GERDA: AI Operations Engine (v2.1)¶

Project: Ticket Masala Version: 2.1 (Critique Addressed) Last Updated: December 2025 Framework Target: .NET 9 LTS

1. Executive Summary¶

GERDA (Groups, Estimates, Ranks, Dispatches, Anticipates) has evolved into a fully configuration-driven AI pipeline. This version addresses critical performance and extensibility critiques, specifically removing hardcoded business logic in favor of YAML configuration and compiled rules.

2. Critical Architectural Decisions¶

Concern	v1 "Hardcoded"	v2 "Configurable" (Current)
Ranking Logic	C# `if (breach < 1 day) * 10`	YAML Formula + Dynamic Multipliers
Duplicate Detection	Memory-heavy LINQ Query	Ingestion Content Hash (SHA256)
Dispatch Weights	Hardcoded `0.4 * ML + 0.3 * Skill`	Configurable Weights in YAML
Expertise Match	String `Contains()`	SQLite FTS5 Semantic Search
Model Storage	Docker Image	/app/data Volume (Persists retrains)
Training	Main Thread	Background Semaphore (Low CPU priority)

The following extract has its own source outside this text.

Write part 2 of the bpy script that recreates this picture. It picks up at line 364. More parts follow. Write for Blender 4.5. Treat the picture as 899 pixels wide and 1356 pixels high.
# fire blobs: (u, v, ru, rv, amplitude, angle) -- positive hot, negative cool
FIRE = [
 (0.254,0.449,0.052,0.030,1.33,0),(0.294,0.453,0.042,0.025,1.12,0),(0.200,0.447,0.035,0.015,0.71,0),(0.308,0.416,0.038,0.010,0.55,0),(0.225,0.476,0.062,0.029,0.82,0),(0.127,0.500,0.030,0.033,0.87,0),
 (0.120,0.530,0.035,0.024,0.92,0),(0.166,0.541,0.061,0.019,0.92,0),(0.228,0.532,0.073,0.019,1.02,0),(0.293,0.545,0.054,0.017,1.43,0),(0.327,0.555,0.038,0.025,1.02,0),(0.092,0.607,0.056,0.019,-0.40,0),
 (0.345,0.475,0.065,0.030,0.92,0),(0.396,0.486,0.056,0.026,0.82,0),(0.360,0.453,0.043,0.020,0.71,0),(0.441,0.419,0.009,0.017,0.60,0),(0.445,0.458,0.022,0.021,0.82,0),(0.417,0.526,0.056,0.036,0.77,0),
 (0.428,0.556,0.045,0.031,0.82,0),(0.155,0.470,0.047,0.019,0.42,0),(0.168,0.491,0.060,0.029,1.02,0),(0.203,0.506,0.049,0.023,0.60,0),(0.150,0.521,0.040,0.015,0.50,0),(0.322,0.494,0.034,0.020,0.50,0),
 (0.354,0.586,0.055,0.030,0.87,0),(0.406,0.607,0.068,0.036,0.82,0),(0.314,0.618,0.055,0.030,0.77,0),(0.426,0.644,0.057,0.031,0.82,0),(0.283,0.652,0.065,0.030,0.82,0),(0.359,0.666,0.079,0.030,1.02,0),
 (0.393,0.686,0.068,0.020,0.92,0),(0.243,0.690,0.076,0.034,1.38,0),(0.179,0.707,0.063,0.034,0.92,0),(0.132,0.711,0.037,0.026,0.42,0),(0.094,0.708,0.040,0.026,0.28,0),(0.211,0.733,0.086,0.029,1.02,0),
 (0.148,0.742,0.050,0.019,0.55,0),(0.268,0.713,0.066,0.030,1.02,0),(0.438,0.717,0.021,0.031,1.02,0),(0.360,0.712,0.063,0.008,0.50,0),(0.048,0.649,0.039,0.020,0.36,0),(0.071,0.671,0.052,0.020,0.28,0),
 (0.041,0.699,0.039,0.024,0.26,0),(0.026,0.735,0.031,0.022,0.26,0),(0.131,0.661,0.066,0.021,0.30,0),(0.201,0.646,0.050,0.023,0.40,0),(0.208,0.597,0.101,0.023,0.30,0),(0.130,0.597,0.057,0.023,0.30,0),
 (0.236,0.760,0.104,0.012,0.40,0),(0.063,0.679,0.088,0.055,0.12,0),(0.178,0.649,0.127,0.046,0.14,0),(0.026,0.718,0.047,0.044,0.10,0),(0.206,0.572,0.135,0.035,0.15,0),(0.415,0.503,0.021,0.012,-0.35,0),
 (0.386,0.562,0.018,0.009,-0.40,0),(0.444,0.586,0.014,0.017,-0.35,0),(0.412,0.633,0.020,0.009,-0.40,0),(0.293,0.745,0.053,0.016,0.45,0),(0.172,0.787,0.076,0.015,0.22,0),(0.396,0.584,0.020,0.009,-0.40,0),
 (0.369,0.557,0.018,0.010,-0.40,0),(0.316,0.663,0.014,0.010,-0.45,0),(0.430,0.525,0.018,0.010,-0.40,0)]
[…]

3. The Five Modules (Refactored)¶

3.1 G — Grouping (The Noise Filter)¶

Pattern: Ingestion Deduplication

Instead of scanning history on every ticket (O(N)), we compute a hash at ingestion.

Ingestion: Compute SHA256(Description + CustomerId).
Storage: Save to Ticket.ContentHash (Indexed).
Check: SELECT Id FROM Tickets WHERE ContentHash = @Hash AND Created > @Window.
Result: Zero-allocation instant duplicate check.

3.2 E — Estimating (The Sizer)¶

Pattern: Category Lookup

Remains simple for now (KISS). Maps keywords/categories to Fibonacci points via YAML config.

3.3 R — Ranking (The Prioritizer)¶

Pattern: Rule Engine

Problem: Changing "Breach Multiplier" required a redeploy. Solution: Logic is now defined in masala_domains.yaml and executed by RuleCompilerService.

ranking:
  base_formula: "cost_of_delay / job_size"
  multipliers:
    - condition: "days_until_breach <= 0"
      value: 10.0
    - condition: "days_until_breach <= 1"
      value: 5.0
    - condition: "customer_tier == 'VIP'"
      value: 2.0

3.4 D — Dispatching (The Matchmaker)¶

Pattern: Feature-Driven Scoring

Problem: Definition of "Good Match" was hardcoded. Solution: Weights are injected from configuration.

dispatching:
  weights:
    ml_score: 0.4
    expertise_match: 0.3
    language_match: 0.2
    geo_match: 0.1
  constraints:
    max_capacity_penalty: 0.5

Implementation Update:

Expertise Matching: Uses SQLite FTS5 (MATCH 'Tax OR Fraud') instead of costly string contains.
Model Training: Wrapped in SemaphoreSlim and run on low-priority threads to prevent web API starvation.

3.5 A — Anticipation (The Weather Report)¶

Pattern: Time Series SSA

Uses ML.NET SSA (Singular Spectrum Analysis) to forecast volume. Constraint: Model files stored in /app/data/models/ to persist across container restarts.

4. The Feature Extraction Pipeline¶

To support the above configurable logic, the application uses a dynamic feature extractor.

Config: User defines feature_mapping in YAML.
Extract: DynamicFeatureExtractor converts Ticket -> float[] or Dictionary<string, object>.
Execute:
- Ranking: RuleCompiler evaluates YAML conditions against extracted dictionary.
- Dispatching: Strategies weight the ML prediction against extracted feature matches.

5. Deployment Constraints (Single Container)¶

To maintain the "In-Process" architecture:

File Storage: All ML models (.zip, .onnx) MUST reside in /app/data/.
Concurrency: Training jobs must be rate-limited (1 concurrent training job max).
Database: SQLite in WAL Mode is required for concurrent ML reads + Web writes.

6. Implementation Checklist¶

Refactor Grouping: Add ContentHash column and migration.
Refactor Ranking: Port C# logic to RuleCompilerService.
Refactor Dispatching: Inject DispatchWeightsOptions from config.
Infrastructure: Ensure /app/data volume mount for model persistence.